Stated problem - All of the data below should be written out exactly.
Listing start
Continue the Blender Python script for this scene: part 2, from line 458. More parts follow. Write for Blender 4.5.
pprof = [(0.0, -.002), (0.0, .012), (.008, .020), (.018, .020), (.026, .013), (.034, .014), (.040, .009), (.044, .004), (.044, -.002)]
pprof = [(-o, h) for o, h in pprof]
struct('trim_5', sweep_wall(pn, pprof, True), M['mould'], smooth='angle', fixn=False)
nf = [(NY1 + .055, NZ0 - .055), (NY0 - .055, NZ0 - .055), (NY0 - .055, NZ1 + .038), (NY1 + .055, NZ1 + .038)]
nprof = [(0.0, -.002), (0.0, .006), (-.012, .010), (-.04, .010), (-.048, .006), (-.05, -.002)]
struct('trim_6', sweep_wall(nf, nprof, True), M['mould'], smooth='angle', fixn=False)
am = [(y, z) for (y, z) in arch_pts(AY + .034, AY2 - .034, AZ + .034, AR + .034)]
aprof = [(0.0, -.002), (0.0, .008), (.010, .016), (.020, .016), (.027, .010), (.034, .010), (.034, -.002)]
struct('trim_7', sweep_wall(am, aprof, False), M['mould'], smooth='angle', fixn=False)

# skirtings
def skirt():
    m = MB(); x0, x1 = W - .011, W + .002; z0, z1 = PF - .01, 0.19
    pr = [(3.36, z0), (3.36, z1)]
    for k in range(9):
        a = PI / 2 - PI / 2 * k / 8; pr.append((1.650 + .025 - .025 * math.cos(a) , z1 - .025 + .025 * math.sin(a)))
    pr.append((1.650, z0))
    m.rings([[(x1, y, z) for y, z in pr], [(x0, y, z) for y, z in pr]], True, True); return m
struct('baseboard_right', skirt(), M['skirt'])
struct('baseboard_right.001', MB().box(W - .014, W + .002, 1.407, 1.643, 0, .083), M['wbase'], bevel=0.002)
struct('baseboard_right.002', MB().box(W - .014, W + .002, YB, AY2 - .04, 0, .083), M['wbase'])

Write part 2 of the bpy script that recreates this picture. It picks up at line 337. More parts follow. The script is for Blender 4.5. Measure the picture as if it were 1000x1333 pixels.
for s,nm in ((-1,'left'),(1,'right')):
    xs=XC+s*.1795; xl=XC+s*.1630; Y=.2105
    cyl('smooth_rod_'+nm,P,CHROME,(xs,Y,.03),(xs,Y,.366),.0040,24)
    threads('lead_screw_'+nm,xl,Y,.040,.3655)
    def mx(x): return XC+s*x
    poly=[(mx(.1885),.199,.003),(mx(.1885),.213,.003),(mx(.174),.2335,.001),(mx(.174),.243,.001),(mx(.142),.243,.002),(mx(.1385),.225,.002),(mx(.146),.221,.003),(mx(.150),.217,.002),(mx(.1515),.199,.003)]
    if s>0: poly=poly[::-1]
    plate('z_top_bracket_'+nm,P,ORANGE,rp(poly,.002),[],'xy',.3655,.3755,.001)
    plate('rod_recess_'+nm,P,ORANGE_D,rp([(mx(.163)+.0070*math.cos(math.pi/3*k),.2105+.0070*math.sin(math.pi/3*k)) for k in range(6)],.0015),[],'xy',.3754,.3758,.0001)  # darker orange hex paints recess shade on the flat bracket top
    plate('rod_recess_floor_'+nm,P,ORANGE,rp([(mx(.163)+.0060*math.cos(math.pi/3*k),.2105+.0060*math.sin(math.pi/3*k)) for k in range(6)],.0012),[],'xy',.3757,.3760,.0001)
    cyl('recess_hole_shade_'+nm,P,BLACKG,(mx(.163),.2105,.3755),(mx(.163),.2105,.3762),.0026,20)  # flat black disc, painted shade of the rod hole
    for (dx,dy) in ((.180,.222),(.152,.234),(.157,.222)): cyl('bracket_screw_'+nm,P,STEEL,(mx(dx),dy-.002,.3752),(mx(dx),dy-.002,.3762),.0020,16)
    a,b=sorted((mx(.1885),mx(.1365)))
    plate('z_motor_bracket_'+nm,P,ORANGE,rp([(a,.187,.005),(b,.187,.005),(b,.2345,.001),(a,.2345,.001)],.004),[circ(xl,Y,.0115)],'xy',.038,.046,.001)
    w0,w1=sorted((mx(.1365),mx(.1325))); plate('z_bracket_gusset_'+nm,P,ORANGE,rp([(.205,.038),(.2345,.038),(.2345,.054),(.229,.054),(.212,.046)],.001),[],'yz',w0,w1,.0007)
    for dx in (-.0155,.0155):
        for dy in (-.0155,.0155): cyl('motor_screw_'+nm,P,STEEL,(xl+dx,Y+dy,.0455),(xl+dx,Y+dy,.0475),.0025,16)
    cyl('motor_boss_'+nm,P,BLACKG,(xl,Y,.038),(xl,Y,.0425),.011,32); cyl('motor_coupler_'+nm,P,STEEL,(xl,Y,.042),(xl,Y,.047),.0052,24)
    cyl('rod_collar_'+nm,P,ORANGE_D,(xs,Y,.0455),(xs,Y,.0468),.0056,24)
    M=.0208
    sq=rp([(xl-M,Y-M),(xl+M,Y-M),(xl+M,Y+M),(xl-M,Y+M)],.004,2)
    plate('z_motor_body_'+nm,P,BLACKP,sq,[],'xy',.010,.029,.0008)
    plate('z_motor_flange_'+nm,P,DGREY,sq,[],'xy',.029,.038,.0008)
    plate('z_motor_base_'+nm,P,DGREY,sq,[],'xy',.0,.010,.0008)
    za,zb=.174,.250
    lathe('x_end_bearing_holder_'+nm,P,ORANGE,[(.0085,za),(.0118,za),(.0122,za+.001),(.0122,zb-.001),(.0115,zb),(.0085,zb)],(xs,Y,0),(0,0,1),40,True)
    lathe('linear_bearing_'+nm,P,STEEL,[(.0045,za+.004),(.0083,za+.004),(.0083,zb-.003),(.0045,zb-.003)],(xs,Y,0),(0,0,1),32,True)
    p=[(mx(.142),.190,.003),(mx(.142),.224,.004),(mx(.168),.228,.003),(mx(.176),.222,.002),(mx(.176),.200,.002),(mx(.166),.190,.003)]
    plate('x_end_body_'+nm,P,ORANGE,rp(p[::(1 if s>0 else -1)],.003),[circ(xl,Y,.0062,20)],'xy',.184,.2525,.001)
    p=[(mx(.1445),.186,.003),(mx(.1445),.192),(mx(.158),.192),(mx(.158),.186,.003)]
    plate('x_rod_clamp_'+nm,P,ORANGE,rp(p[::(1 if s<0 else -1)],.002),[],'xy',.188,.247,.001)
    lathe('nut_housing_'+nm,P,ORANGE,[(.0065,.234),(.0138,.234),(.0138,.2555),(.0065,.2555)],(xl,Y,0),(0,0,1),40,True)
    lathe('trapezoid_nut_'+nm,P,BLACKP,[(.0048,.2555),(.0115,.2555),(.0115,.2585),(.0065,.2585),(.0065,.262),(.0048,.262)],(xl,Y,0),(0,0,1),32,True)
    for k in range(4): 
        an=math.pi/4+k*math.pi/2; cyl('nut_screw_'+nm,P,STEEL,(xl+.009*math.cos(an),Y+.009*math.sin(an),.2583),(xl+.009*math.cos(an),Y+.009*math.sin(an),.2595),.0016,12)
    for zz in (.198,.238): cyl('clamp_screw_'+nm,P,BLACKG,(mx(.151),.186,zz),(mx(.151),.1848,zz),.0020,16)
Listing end
Problem solution -
Continue the Blender Python script for this scene: part 2, from line 458. More parts follow. Write for Blender 4.5.
pprof = [(0.0, -.002), (0.0, .012), (.008, .020), (.018, .020), (.026, .013), (.034, .014), (.040, .009), (.044, .004), (.044, -.002)]
pprof = [(-o, h) for o, h in pprof]
struct('trim_5', sweep_wall(pn, pprof, True), M['mould'], smooth='angle', fixn=False)
nf = [(NY1 + .055, NZ0 - .055), (NY0 - .055, NZ0 - .055), (NY0 - .055, NZ1 + .038), (NY1 + .055, NZ1 + .038)]
nprof = [(0.0, -.002), (0.0, .006), (-.012, .010), (-.04, .010), (-.048, .006), (-.05, -.002)]
struct('trim_6', sweep_wall(nf, nprof, True), M['mould'], smooth='angle', fixn=False)
am = [(y, z) for (y, z) in arch_pts(AY + .034, AY2 - .034, AZ + .034, AR + .034)]
aprof = [(0.0, -.002), (0.0, .008), (.010, .016), (.020, .016), (.027, .010), (.034, .010), (.034, -.002)]
struct('trim_7', sweep_wall(am, aprof, False), M['mould'], smooth='angle', fixn=False)

# skirtings
def skirt():
    m = MB(); x0, x1 = W - .011, W + .002; z0, z1 = PF - .01, 0.19
    pr = [(3.36, z0), (3.36, z1)]
    for k in range(9):
        a = PI / 2 - PI / 2 * k / 8; pr.append((1.650 + .025 - .025 * math.cos(a) , z1 - .025 + .025 * math.sin(a)))
    pr.append((1.650, z0))
    m.rings([[(x1, y, z) for y, z in pr], [(x0, y, z) for y, z in pr]], True, True); return m
struct('baseboard_right', skirt(), M['skirt'])
struct('baseboard_right.001', MB().box(W - .014, W + .002, 1.407, 1.643, 0, .083), M['wbase'], bevel=0.002)
struct('baseboard_right.002', MB().box(W - .014, W + .002, YB, AY2 - .04, 0, .083), M['wbase'])

Write part 2 of the bpy script that recreates this picture. It picks up at line 337. More parts follow. The script is for Blender 4.5. Measure the picture as if it were 1000x1333 pixels.
for s,nm in ((-1,'left'),(1,'right')):
    xs=XC+s*.1795; xl=XC+s*.1630; Y=.2105
    cyl('smooth_rod_'+nm,P,CHROME,(xs,Y,.03),(xs,Y,.366),.0040,24)
    threads('lead_screw_'+nm,xl,Y,.040,.3655)
    def mx(x): return XC+s*x
    poly=[(mx(.1885),.199,.003),(mx(.1885),.213,.003),(mx(.174),.2335,.001),(mx(.174),.243,.001),(mx(.142),.243,.002),(mx(.1385),.225,.002),(mx(.146),.221,.003),(mx(.150),.217,.002),(mx(.1515),.199,.003)]
    if s>0: poly=poly[::-1]
    plate('z_top_bracket_'+nm,P,ORANGE,rp(poly,.002),[],'xy',.3655,.3755,.001)
    plate('rod_recess_'+nm,P,ORANGE_D,rp([(mx(.163)+.0070*math.cos(math.pi/3*k),.2105+.0070*math.sin(math.pi/3*k)) for k in range(6)],.0015),[],'xy',.3754,.3758,.0001)  # darker orange hex paints recess shade on the flat bracket top
    plate('rod_recess_floor_'+nm,P,ORANGE,rp([(mx(.163)+.0060*math.cos(math.pi/3*k),.2105+.0060*math.sin(math.pi/3*k)) for k in range(6)],.0012),[],'xy',.3757,.3760,.0001)
    cyl('recess_hole_shade_'+nm,P,BLACKG,(mx(.163),.2105,.3755),(mx(.163),.2105,.3762),.0026,20)  # flat black disc, painted shade of the rod hole
    for (dx,dy) in ((.180,.222),(.152,.234),(.157,.222)): cyl('bracket_screw_'+nm,P,STEEL,(mx(dx),dy-.002,.3752),(mx(dx),dy-.002,.3762),.0020,16)
    a,b=sorted((mx(.1885),mx(.1365)))
    plate('z_motor_bracket_'+nm,P,ORANGE,rp([(a,.187,.005),(b,.187,.005),(b,.2345,.001),(a,.2345,.001)],.004),[circ(xl,Y,.0115)],'xy',.038,.046,.001)
    w0,w1=sorted((mx(.1365),mx(.1325))); plate('z_bracket_gusset_'+nm,P,ORANGE,rp([(.205,.038),(.2345,.038),(.2345,.054),(.229,.054),(.212,.046)],.001),[],'yz',w0,w1,.0007)
    for dx in (-.0155,.0155):
        for dy in (-.0155,.0155): cyl('motor_screw_'+nm,P,STEEL,(xl+dx,Y+dy,.0455),(xl+dx,Y+dy,.0475),.0025,16)
    cyl('motor_boss_'+nm,P,BLACKG,(xl,Y,.038),(xl,Y,.0425),.011,32); cyl('motor_coupler_'+nm,P,STEEL,(xl,Y,.042),(xl,Y,.047),.0052,24)
    cyl('rod_collar_'+nm,P,ORANGE_D,(xs,Y,.0455),(xs,Y,.0468),.0056,24)
    M=.0208
    sq=rp([(xl-M,Y-M),(xl+M,Y-M),(xl+M,Y+M),(xl-M,Y+M)],.004,2)
    plate('z_motor_body_'+nm,P,BLACKP,sq,[],'xy',.010,.029,.0008)
    plate('z_motor_flange_'+nm,P,DGREY,sq,[],'xy',.029,.038,.0008)
    plate('z_motor_base_'+nm,P,DGREY,sq,[],'xy',.0,.010,.0008)
    za,zb=.174,.250
    lathe('x_end_bearing_holder_'+nm,P,ORANGE,[(.0085,za),(.0118,za),(.0122,za+.001),(.0122,zb-.001),(.0115,zb),(.0085,zb)],(xs,Y,0),(0,0,1),40,True)
    lathe('linear_bearing_'+nm,P,STEEL,[(.0045,za+.004),(.0083,za+.004),(.0083,zb-.003),(.0045,zb-.003)],(xs,Y,0),(0,0,1),32,True)
    p=[(mx(.142),.190,.003),(mx(.142),.224,.004),(mx(.168),.228,.003),(mx(.176),.222,.002),(mx(.176),.200,.002),(mx(.166),.190,.003)]
    plate('x_end_body_'+nm,P,ORANGE,rp(p[::(1 if s>0 else -1)],.003),[circ(xl,Y,.0062,20)],'xy',.184,.2525,.001)
    p=[(mx(.1445),.186,.003),(mx(.1445),.192),(mx(.158),.192),(mx(.158),.186,.003)]
    plate('x_rod_clamp_'+nm,P,ORANGE,rp(p[::(1 if s<0 else -1)],.002),[],'xy',.188,.247,.001)
    lathe('nut_housing_'+nm,P,ORANGE,[(.0065,.234),(.0138,.234),(.0138,.2555),(.0065,.2555)],(xl,Y,0),(0,0,1),40,True)
    lathe('trapezoid_nut_'+nm,P,BLACKP,[(.0048,.2555),(.0115,.2555),(.0115,.2585),(.0065,.2585),(.0065,.262),(.0048,.262)],(xl,Y,0),(0,0,1),32,True)
    for k in range(4): 
        an=math.pi/4+k*math.pi/2; cyl('nut_screw_'+nm,P,STEEL,(xl+.009*math.cos(an),Y+.009*math.sin(an),.2583),(xl+.009*math.cos(an),Y+.009*math.sin(an),.2595),.0016,12)
    for zz in (.198,.238): cyl('clamp_screw_'+nm,P,BLACKG,(mx(.151),.186,zz),(mx(.151),.1848,zz),.0020,16)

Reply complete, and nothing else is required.